Published March 11, 2015
FSU Museum of Fine Arts

FSU Museum of Fine Arts

Working in the setting of a gallery has always been a goal and interest of mine – let alone working in a museum. I noticed that I first acquired an interest in pursuing art by visiting museums, rather than trying to make it. When I first started at FSU last year, I had a friend who interned at the Museum of Fine Arts to the Senior Preparator, Wayne Vonada. She informed me that she was essentially learning about everything that went into putting up and putting together a show in a museum – from preparation to installation to de-installation (and repeat) – and that’s exactly what I’ve been learning so far in my own personal experience.
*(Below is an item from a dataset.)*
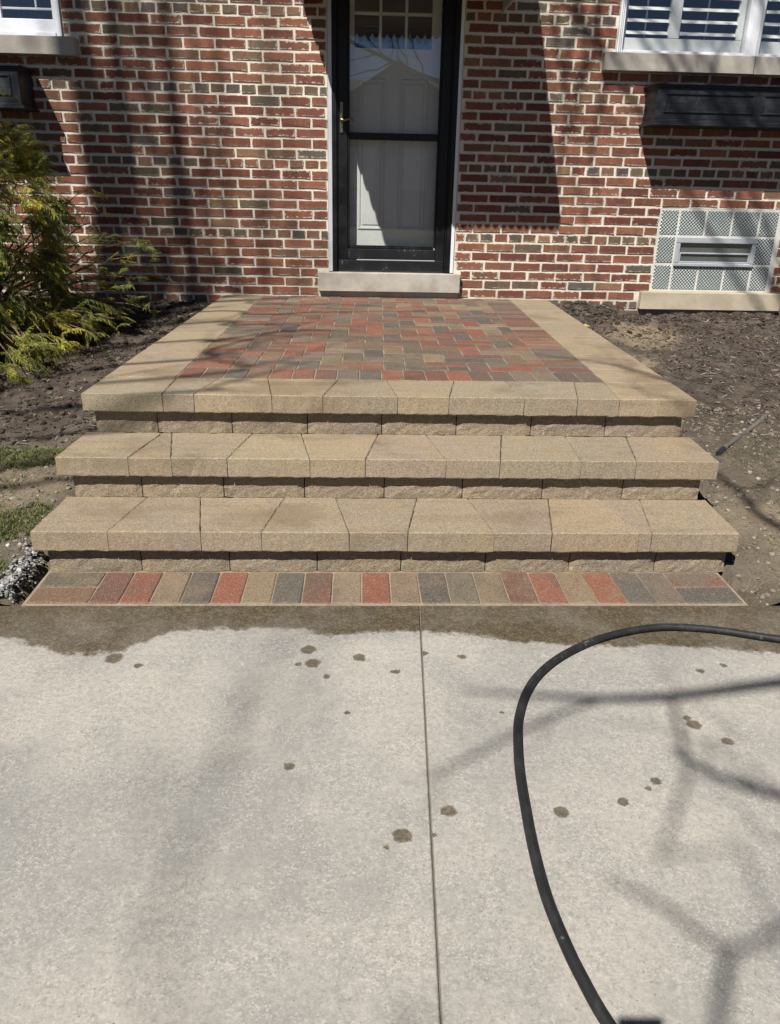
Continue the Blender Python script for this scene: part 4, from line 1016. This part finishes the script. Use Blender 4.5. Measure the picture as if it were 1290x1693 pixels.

Initially upon starting this internship, I was hoping to learn a number of things – not just because it may be nice to work in a museum one day – but because I personally felt that understanding how to put up a show is really essential to being a successful artist. On my first day, we were already starting to hang and curate the 2015 Annual Faculty Show – it was a literal swan dive into the whole experience. I thought it’d be a bit easier than I anticipated, but there’s a true science and methodology to everything that’s done behind the scenes of a pristine show. I also wanted to perhaps gain a better theoretical understanding about making curatorial decisions because my own personal work relies heavily on installation and curation itself, but we’re still working on that.

FSU Museum of Fine Arts

FSU Museum of Fine Arts

One of the biggest challenges I’m experiencing in museum work, especially installation of shows, is that time is never really working in your favor, and it is often sparse and cryptic. The shows are scheduled far in advance, and once the show you’ve finished installing opens, it’s time to begin work on the next one – it’s just like the deadlines that we face as art students; when we complete a work, it’s time to begin the next. There is no time for breaks.

In the near future, I’m looking at interning with a working artist in either Chicago or Minneapolis, because I’m starting to think it might be a good idea to see how artists work now that I’m getting the gist of what goes into a show.